Idioma de Señas de Nicaragua

A fascinating article ( genre: how-come-I-did-not-know-this ?) appeared recently in Science magazine, detailing the development of the Nicaraguan Sign Language or ISN (Idioma de Señas de Nicaragua).

The ISN is a signing language developed independently from other sign languages in the late seventies when the Sandinista government set up the first schools for deaf children in the capital city of Managua.

check the official story from wordiq:

ISN is particularly interesting to linguists because it has apparently grown from a pidgin to a full-fledged creole in a few decades, due to the repeated influx of new child learners who have adopted ISN as their first language.

It also represents the formation of a new language without an adult community of fluent native “speakers”, which is otherwise quite unusual. Normal creoles develop from the pidgin mixture of two (or more) distinct communities of fluent speakers, but this pidgin (and later creole) developed from a group of young people with no first language.

History

Following the 1979 Sandinista revolution, the newly installed Nicaraguan Government had hundreds of deaf students enrolled in two Managua schools. Initially, the education officials adopted “finger spelling”, using simple signs to limn the alphabets of spoken languages. The result was a complete failure, because most students did not even grasp the concept of words, never having been exposed either to spoken or to written language. The children remained linguistically disconnected from their teachers.

Initially, the students could only use crude gestural signs developed within their own families, but once the students were placed together, they began to build on one another's signs. While the inexperienced teachers found it hard to understand their students, the children had no problem communicating with each other. A new language had begun to bloom. Within just a few generations, a mature language with rules and grammar was born.

The Sandinista officials asked for help from outside scholars. After the linguists finally decoded the children's creation, Nicaraguan Sign Language became a classical case of modern linguistics. Some linguists see what happened in Managua as proof that language acquisition is hard-wired inside the human brain. “The Nicaraguan case is absolutely unique in history”, Steven Pinker, author of The Language Instinct, maintains. “We've been able to see how it is that children not adults generate language, and we have been able to record it happening in great scientific detail. And it's the first and only time that we've actually seen a language being created out of thin air.”

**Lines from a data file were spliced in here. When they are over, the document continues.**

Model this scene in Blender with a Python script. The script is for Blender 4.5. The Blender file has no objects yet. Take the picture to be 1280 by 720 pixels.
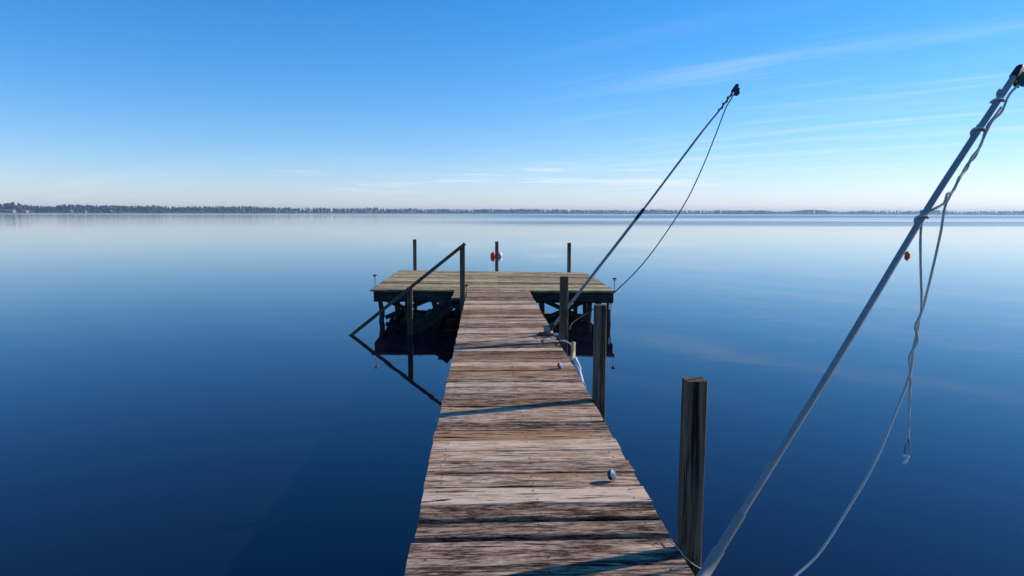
import bpy, bmesh, math, random
from mathutils import Vector, Matrix, noise as mnoise
random.seed(11)
R = math.radians
scene = bpy.context.scene
col = scene.collection

# ------------------------------------------------------------------ helpers
def obj(name, bm, mat, parent=None, smooth=False):
    me = bpy.data.meshes.new(name)
    bm.normal_update()
    for e in bm.edges:
        if len(e.link_faces) == 2 and e.calc_face_angle(0) > .75: e.smooth = False
    bm.to_mesh(me); bm.free()
    if smooth:
        for p in me.polygons: p.use_smooth = True
    for m in (mat if isinstance(mat, (list, tuple)) else [mat]):
        me.materials.append(m)
    o = bpy.data.objects.new(name, me); col.objects.link(o)
    if parent: 
        o.parent = parent
        o.matrix_parent_inverse = Matrix.Translation(-parent_world(parent))
    return o

def parent_world(p):
    v = Vector(p.location)
    while p.parent:
        p = p.parent; v = v*1.0
    return v

def tag(o, label=None, cat=None, group=None, kind=None):
    if label: o['label'] = label
    if cat: o['category'] = cat
    if group: o['group'] = group
    if kind: o['kind'] = kind
    return o

def thing(name, loc, label, cat, group=None):
    o = bpy.data.objects.new(name, None); col.objects.link(o)
    o.location = loc; o.empty_display_size = 0.1
    return tag(o, label, cat, group)

def uvl(bm):
    return bm.loops.layers.uv.get('UVMap') or bm.loops.layers.uv.new('UVMap')

def beam(bm, p0, p1, w, h, side=None, nseg=8, jit=0.0, round_=0.004, cup=0.0, roll=0.0, endjit=0.0):
    """A sawn timber from p0 to p1, w wide (along side), h thick; worn edges, UV in metres along the grain."""
    p0 = Vector(p0); p1 = Vector(p1); d = (p1-p0); L = d.length; d.normalize()
    if side is None:
        side = d.cross(Vector((0,0,1)))
        if side.length < .1: side = Vector((1,0,0))
    side = Vector(side); side = (side - d*side.dot(d)).normalized()
    up = side.cross(d).normalized()
    if abs(d.z) < .9 and up.z < 0: up = -up
    if roll:
        m = Matrix.Rotation(roll, 3, d); side = m @ side; up = m @ up
    hw, hh, r = w/2, h/2, round_
    prof = [(-hw, -hh+r), (-hw, hh-r), (-hw+r*.9, hh), (-hw*.45, hh-cup*.8), (0, hh-cup), (hw*.45, hh-cup*.8),
            (hw-r*.9, hh), (hw, hh-r), (hw, -hh+r), (hw-r, -hh), (-hw+r, -hh)]
    n = len(prof); uv = uvl(bm)
    per = [0]
    for i in range(n):
        a = prof[i]; b = prof[(i+1) % n]; per.append(per[-1]+math.hypot(b[0]-a[0], b[1]-a[1]))
    ou, ov = random.uniform(0, 60), random.uniform(0, 60)
    ph = random.uniform(0, 100)
    rings = []
    for s in range(nseg+1):
        t = s/nseg
        c = p0 + d*L*t
        ring = []
        for k, (a, b) in enumerate(prof):
            e = jit*mnoise.noise(Vector((t*L*5+ph, k*.9, ph)))
            f = jit*mnoise.noise(Vector((t*L*4+ph, k*.9+50, ph)))
            q = c + side*(a+e) + up*(b+f*.6)
            if endjit and s in (0, nseg):
                q += d*endjit*mnoise.noise(Vector((k*1.7+ph, s, ph)))
            ring.append(bm.verts.new(q))
        rings.append(ring)
    for s in range(nseg):
        for k in range(n):
            k2 = (k+1) % n
            f = bm.faces.new((rings[s][k], rings[s+1][k], rings[s+1][k2], rings[s][k2]))
            us = (s/nseg*L+ou, (s+1)/nseg*L+ou)
            vs = (per[k]+ov, per[k+1]+ov)
            for lp, q in zip(f.loops, ((us[0], vs[0]), (us[1], vs[0]), (us[1], vs[1]), (us[0], vs[1]))):
                lp[uv].uv = q
    for ring, fl in ((rings[0], False), (rings[-1], True)):
        f = bm.faces.new(ring if fl else ring[::-1])
        for lp, k in zip(f.loops, (range(n) if fl else range(n-1, -1, -1))):
            lp[uv].uv = (ou+prof[k][0]*.3, ov+prof[k][1]*3+prof[k][0]*2)

def tube(bm, pts, rad, n=10, caps=True):
    """Round tube along points; rad a number or a list."""
    pts = [Vector(p) for p in pts]; m = len(pts)
    rads = rad if isinstance(rad, (list, tuple)) else [rad]*m
    uv = uvl(bm); rings = []; prev = None; L = 0; Ls = []
    for i, p in enumerate(pts):
        if i: L += (p-pts[i-1]).length
        Ls.append(L)
        d = (pts[min(i+1, m-1)]-pts[max(i-1, 0)])
        d = d.normalized() if d.length > 1e-9 else Vector((0,0,1))
        if prev is None:
            a = d.orthogonal().normalized()
        else:
            a = (prev - d*prev.dot(d)).normalized()
        prev = a; b = d.cross(a)
        rings.append([bm.verts.new(p + (a*math.cos(2*math.pi*k/n) + b*math.sin(2*math.pi*k/n))*rads[i]) for k in range(n)])
    for i in range(m-1):
        for k in range(n):
            k2 = (k+1) % n
            f = bm.faces.new((rings[i][k], rings[i][k2], rings[i+1][k2], rings[i+1][k])); f.smooth = True
            for lp, q in zip(f.loops, ((Ls[i], k/n), (Ls[i], (k+1)/n), (Ls[i+1], (k+1)/n), (Ls[i+1], k/n))):
                lp[uv].uv = q
    if caps:
        bm.faces.new(rings[0][::-1]); bm.faces.new(rings[-1])

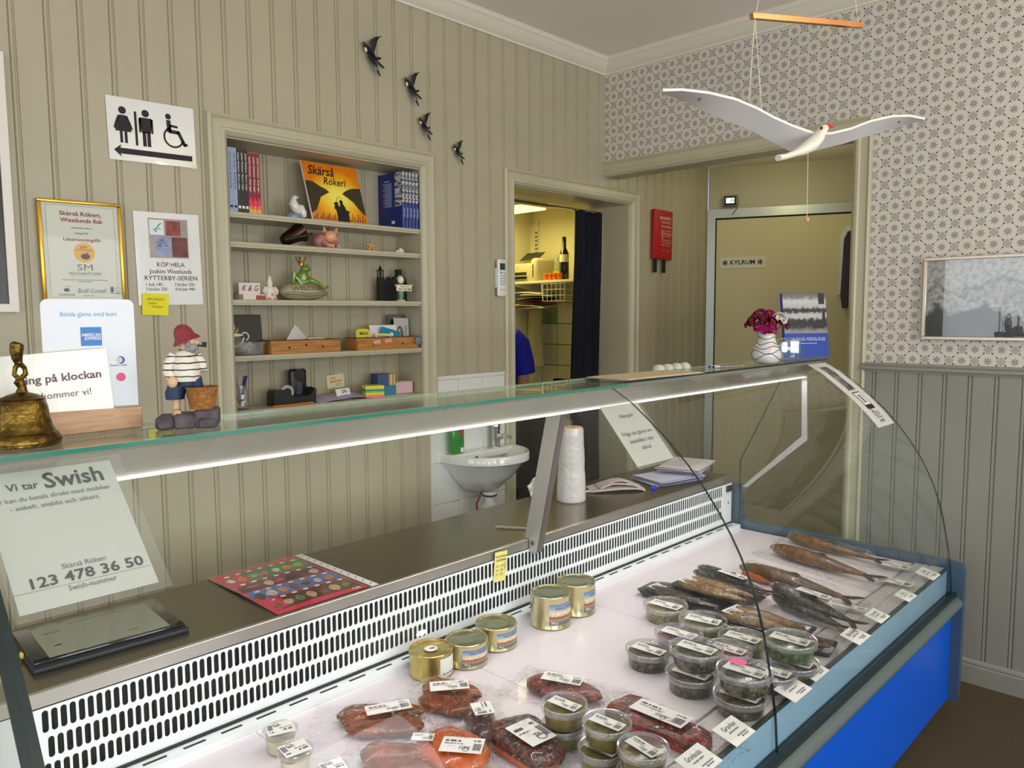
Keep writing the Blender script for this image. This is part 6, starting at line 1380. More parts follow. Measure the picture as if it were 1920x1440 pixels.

What I find intriguing here is the fact that version of the language used by the first generation children, now in their 30s, is much cruder and much more gestural (kinda like what a hearing adult would do if she tried to sign), while the versions spoken by subsequent generations exhibit myriad linguistic building blocks that are a lot less gestural and can be combined in numerous ways to form a variety of meanings and nuance.

Now these developments over such a short period and the fact that the language these kids spoke finally was much more complex than what they were exposed to initially, makes a good case for the creative contribution of these children.

The necessity to reach out and touch in the most basic way, in spite of an otherwise crippling disability seems to have been the mother of this kind of [hardwired] linguistic inventiveness.